Problem description: Gather every line that includes the word "this", please.

___ Source records ___

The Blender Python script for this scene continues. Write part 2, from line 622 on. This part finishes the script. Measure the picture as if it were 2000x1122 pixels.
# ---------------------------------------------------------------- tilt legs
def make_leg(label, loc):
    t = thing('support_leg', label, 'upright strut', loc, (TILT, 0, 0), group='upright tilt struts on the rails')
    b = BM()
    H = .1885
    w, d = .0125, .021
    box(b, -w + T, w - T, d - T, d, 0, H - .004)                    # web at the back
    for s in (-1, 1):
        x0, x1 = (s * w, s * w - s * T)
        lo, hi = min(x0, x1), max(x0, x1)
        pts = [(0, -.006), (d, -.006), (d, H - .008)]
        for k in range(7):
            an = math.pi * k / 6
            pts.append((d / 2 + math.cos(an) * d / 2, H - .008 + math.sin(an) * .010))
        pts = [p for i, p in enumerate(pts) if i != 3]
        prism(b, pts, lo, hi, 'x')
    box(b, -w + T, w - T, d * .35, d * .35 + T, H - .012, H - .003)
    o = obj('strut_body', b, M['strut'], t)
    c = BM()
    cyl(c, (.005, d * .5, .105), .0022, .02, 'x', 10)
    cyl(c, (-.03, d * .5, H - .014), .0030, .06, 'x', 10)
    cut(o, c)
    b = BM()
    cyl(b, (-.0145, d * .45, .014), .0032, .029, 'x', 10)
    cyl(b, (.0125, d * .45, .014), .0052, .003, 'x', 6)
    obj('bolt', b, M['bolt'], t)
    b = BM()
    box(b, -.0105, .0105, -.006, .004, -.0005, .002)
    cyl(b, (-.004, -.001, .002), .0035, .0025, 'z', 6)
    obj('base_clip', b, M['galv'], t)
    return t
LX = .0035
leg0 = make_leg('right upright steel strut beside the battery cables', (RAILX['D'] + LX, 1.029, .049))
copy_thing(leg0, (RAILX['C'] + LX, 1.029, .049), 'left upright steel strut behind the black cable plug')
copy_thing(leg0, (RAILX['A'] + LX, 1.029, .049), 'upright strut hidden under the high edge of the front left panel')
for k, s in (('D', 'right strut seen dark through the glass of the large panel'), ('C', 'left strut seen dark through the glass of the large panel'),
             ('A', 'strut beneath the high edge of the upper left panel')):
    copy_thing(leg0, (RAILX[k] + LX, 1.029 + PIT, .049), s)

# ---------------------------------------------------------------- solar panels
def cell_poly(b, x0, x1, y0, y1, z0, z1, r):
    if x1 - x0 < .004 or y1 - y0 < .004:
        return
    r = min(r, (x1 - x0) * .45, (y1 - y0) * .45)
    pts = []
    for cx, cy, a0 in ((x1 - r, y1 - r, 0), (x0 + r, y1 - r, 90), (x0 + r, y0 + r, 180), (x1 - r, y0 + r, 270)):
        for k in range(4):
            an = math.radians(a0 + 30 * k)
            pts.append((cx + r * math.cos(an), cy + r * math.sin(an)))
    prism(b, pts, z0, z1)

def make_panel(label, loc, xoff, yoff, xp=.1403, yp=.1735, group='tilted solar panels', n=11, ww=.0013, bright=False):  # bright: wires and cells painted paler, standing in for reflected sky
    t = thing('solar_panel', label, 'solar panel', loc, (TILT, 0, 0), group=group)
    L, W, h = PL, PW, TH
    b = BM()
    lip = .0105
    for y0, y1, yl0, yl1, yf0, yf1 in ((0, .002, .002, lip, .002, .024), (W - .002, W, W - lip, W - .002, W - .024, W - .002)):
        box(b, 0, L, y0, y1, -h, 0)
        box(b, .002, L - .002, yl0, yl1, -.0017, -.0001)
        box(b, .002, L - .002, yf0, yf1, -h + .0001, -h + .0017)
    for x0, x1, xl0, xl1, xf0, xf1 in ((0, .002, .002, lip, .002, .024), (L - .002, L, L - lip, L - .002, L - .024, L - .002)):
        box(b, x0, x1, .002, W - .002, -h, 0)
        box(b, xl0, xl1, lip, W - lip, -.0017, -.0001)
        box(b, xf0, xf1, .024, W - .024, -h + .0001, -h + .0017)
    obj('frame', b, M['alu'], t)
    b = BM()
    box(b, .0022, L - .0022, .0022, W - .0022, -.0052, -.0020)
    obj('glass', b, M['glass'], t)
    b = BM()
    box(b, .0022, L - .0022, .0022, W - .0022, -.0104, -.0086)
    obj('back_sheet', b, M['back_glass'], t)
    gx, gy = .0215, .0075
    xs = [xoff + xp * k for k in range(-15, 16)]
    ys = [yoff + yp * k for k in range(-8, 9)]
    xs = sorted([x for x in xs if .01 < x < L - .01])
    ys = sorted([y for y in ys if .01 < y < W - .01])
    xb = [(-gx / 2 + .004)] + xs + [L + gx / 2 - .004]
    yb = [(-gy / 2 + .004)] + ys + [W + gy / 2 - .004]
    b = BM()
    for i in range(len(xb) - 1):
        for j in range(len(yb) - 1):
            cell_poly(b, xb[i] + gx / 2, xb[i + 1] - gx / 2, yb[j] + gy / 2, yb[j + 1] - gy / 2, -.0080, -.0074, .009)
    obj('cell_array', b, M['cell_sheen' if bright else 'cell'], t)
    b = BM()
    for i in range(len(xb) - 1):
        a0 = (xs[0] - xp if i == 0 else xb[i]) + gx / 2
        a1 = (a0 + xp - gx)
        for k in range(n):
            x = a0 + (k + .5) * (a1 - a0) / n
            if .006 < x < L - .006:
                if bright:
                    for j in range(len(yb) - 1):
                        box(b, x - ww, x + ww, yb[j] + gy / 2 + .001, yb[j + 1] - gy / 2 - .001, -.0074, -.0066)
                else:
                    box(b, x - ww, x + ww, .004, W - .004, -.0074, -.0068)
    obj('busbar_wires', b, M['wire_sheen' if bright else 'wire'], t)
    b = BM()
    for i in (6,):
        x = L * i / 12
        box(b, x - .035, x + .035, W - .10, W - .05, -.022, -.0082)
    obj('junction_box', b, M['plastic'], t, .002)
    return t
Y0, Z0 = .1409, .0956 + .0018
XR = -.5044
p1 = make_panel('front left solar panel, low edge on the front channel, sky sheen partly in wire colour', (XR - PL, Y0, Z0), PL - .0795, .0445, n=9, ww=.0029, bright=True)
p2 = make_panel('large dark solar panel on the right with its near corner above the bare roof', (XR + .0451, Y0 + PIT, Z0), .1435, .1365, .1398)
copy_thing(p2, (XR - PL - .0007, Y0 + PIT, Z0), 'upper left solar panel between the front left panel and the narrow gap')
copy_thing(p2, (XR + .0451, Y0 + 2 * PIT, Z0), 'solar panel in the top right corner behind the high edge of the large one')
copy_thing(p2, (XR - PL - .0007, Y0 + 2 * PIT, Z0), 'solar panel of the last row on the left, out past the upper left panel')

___
___ Source records ___

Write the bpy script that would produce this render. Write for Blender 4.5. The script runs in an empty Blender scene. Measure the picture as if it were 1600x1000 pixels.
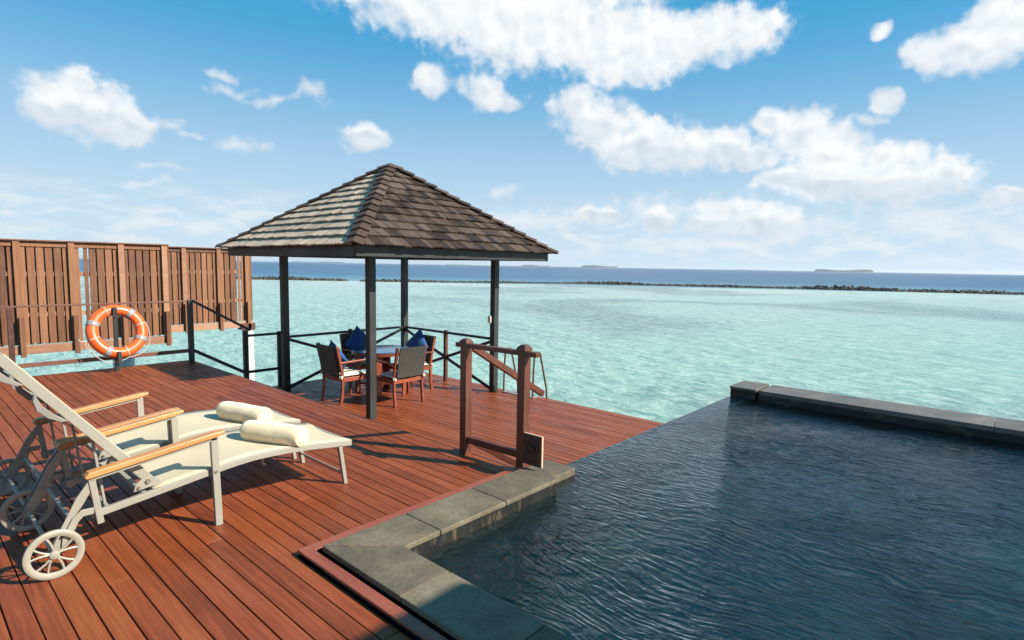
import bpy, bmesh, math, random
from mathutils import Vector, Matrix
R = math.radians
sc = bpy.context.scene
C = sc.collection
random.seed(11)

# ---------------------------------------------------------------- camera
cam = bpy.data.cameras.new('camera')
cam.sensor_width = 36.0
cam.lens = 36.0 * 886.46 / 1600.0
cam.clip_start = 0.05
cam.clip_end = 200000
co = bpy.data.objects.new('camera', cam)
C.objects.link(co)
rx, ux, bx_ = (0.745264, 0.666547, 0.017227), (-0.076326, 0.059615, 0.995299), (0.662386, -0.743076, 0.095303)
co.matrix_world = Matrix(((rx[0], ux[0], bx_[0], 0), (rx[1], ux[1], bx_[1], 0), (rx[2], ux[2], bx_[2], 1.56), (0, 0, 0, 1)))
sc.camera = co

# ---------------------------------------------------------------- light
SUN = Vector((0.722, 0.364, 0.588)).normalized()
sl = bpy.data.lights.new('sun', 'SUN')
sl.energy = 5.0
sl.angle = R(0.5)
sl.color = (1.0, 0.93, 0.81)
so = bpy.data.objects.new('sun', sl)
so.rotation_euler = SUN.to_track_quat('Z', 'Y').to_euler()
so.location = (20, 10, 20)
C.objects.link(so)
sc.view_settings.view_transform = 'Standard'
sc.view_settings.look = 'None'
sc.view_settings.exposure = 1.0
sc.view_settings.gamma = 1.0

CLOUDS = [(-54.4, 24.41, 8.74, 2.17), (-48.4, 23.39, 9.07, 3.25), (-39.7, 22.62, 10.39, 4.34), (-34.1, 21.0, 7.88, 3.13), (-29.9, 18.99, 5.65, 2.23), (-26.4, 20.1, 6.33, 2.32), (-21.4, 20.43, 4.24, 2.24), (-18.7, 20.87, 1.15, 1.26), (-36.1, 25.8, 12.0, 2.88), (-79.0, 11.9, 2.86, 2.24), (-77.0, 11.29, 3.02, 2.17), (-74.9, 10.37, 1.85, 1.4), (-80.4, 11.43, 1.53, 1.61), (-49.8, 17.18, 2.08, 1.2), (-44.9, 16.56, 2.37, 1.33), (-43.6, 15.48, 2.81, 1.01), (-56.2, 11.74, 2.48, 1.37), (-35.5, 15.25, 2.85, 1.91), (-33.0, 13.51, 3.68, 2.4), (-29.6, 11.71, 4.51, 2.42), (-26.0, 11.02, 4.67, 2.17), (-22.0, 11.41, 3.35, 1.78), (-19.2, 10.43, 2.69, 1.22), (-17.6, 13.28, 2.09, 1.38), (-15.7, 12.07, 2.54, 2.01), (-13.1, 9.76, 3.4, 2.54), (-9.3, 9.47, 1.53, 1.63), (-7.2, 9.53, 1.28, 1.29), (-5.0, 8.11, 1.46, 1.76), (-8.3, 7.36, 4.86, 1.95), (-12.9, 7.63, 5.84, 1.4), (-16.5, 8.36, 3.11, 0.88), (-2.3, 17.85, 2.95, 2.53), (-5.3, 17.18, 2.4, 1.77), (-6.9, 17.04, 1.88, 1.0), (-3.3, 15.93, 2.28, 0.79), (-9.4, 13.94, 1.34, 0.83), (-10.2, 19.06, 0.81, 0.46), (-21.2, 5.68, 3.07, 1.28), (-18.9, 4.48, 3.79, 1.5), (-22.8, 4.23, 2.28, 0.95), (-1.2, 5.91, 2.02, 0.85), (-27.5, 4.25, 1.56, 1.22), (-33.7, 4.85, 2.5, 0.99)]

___

Reply to the exercise:
The Blender Python script for this scene continues. Write part 2, from line 622 on. This part finishes the script. Measure the picture as if it were 2000x1122 pixels.
Write the bpy script that would produce this render. Write for Blender 4.5. The script runs in an empty Blender scene. Measure the picture as if it were 1600x1000 pixels.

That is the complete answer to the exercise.